The protest plan for the convention involved four days of picketing, rallies, and concerts culminating in a ten-mile march from Grant Park to the convention headquarters at the International Amphitheatre. Most of the ten thousand people who came to Chicago had supported either McCarthy or Kennedy. Daley and the police, however, assumed that the few outspoken leaders, such as Abbie Hoffman and Jerry Rubin of the Youth International Party, or "Yippies," who were threatening to kidnap delegates and dump LSD in the city's water supply, were representative of the whole. When the 11:00 p.m. curfew arrived in Lincoln Park on the eve of the convention's opening, Chicago police invaded the park and used tear gas and police batons to disperse the crowd.

Hayden was arrested twice the next day, once in Lincoln Park and again, around midnight, outside the Conrad Hilton hotel. The next day Hayden wore a disguise to avoid harassment. On 28 August, the day of the planned march to the convention center and after three days and nights of police attacks, the police once again moved in on Hayden and other Mobe leaders in Grant Park. When Mobe's co-director Rennie Davis was knocked unconscious, Hayden, furious, told the crowd that since the city would not allow them to march, they should move in small groups out of the park. "Let us make sure that if blood is going to flow, let it flow all over this city.… If we are going to be disrupted and violated, let this whole stinking city be disrupted and violated." The crowd scattered. The Illinois National Guard stopped some protesters, but a few thousand made it to the Conrad Hilton hotel, where again they were clubbed, gassed, and arrested by police. News crews filmed the chaos as the demonstrators shouted, "The whole world is watching!"

Hayden and seven others, known as the "Chicago Eight," were indicted for crossing state lines to incite a riot. In February 1970, following a sensational trial in which the defendants openly sparred with the judge, Hayden and four others were found guilty and sentenced to five years in prison. The convictions were overturned on appeal in 1972. On 20 January 1973 Hayden married the actress Jane Fonda, with whom he continued to work on the Indochina Peace Campaign. They divorced in 1990. Hayden lost an election bid for the U.S. Senate on the Democratic ticket in California in 1976 but was elected to the California State Assembly in 1982 and served until 1992. He also served Los Angeles as a state senator from 1992 to 1999. On 8 August 1993 Hayden married Barbara Williams; they have one son.

Few Americans personify the tumultuous decade of the 1960s like Hayden. From his 1962 authorship of the Port Huron Statement, which inspired thousands of young people in the 1960s and beyond, to his civil rights, ERAP, and antiwar activism, Hayden participated in many of the defining events of his generation and left an enduring mark.

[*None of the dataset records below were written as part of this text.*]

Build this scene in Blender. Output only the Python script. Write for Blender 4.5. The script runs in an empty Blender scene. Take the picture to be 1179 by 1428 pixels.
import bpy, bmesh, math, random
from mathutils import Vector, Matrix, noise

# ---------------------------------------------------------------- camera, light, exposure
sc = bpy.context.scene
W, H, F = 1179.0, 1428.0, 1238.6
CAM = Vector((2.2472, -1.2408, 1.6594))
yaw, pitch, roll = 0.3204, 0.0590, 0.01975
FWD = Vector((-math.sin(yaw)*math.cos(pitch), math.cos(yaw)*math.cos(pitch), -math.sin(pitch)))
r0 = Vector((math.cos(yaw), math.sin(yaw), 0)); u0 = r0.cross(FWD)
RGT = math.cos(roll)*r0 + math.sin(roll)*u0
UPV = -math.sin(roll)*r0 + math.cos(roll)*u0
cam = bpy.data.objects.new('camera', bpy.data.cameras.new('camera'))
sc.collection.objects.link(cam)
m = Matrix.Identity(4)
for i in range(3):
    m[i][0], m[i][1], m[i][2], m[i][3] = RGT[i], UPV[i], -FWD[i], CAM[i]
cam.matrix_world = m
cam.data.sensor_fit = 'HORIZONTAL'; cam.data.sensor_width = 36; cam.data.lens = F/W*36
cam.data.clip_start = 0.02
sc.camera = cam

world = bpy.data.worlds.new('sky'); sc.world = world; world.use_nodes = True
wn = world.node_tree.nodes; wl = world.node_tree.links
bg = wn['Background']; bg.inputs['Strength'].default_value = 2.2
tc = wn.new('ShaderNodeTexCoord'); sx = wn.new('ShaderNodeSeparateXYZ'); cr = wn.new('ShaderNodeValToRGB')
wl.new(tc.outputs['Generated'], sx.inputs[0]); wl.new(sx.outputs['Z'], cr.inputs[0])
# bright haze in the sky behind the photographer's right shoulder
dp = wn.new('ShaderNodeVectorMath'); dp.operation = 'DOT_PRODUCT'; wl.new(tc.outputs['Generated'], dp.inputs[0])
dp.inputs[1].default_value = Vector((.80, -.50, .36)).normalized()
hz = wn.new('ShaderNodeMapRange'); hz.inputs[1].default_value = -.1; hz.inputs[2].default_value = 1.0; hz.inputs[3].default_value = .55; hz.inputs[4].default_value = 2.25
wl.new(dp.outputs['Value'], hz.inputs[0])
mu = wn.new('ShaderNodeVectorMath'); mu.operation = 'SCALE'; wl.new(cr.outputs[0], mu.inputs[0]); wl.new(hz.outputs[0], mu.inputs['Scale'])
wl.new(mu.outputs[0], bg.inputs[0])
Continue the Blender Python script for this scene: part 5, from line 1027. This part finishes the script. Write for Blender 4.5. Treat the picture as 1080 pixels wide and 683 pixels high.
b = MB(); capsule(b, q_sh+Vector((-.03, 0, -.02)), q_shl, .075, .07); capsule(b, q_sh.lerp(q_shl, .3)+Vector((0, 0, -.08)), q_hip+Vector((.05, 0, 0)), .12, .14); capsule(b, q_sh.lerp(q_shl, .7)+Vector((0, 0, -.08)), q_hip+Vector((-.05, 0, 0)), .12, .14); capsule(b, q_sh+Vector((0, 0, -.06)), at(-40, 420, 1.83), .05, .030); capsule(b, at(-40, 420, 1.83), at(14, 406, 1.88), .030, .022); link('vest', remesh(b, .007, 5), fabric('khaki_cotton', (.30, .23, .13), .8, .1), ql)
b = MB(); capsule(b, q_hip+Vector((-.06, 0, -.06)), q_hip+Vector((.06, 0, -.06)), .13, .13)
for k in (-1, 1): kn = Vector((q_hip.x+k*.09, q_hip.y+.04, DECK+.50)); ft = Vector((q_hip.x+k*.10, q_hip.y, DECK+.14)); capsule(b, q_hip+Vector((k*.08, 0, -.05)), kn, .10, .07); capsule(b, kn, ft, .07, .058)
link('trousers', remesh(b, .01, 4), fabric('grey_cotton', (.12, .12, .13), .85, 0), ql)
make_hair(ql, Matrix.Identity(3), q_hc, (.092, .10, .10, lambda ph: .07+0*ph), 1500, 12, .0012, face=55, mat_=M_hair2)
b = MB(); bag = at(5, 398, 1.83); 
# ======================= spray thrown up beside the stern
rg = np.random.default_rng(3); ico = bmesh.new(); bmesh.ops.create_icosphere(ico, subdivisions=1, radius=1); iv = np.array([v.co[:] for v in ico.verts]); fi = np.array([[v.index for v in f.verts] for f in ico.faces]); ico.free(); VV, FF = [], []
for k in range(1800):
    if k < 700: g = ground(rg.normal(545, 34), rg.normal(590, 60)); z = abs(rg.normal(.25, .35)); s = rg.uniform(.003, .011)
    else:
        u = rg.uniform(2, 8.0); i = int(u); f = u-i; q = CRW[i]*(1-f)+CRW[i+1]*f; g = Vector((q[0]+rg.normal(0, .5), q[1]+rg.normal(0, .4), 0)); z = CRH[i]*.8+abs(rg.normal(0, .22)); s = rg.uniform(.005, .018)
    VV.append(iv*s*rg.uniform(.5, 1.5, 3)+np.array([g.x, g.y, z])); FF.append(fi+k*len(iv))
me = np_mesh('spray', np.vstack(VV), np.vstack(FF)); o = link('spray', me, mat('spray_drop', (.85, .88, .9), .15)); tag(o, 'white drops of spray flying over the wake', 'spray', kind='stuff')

Hayden has published eleven books, including his memoir, Reunion: A Memoir (1988). Biographical information about Hayden is in Kirkpatrick Sale, SDS: Ten Years Toward a Revolution (1973); David DeLeon, Leaders from the 1960s: A Biographical Sourcebook of American Activism (1994); and Hayden's personal website at http://www.tomhayden.com. Information about Hayden's activities in the SDS and the Chicago protests and trial is in Todd Gitlin, The Sixties: Years of Hope, Days of Rage (1987); Maurice Isserman, If I Had a Hammer: The Death of the Old Left and the Birth of the New Left (1987); James E. Miller, Democracy Is in the Streets: From Port Huron to the Siege of Chicago (1987); David Farber, Chicago '68 (1988); and Terry H. Anderson, The Movement and the Sixties: Protest in America from Greensboro to Wounded Knee (1995). SDS's papers are available on microfilm and are deposited at the University of Wisconsin.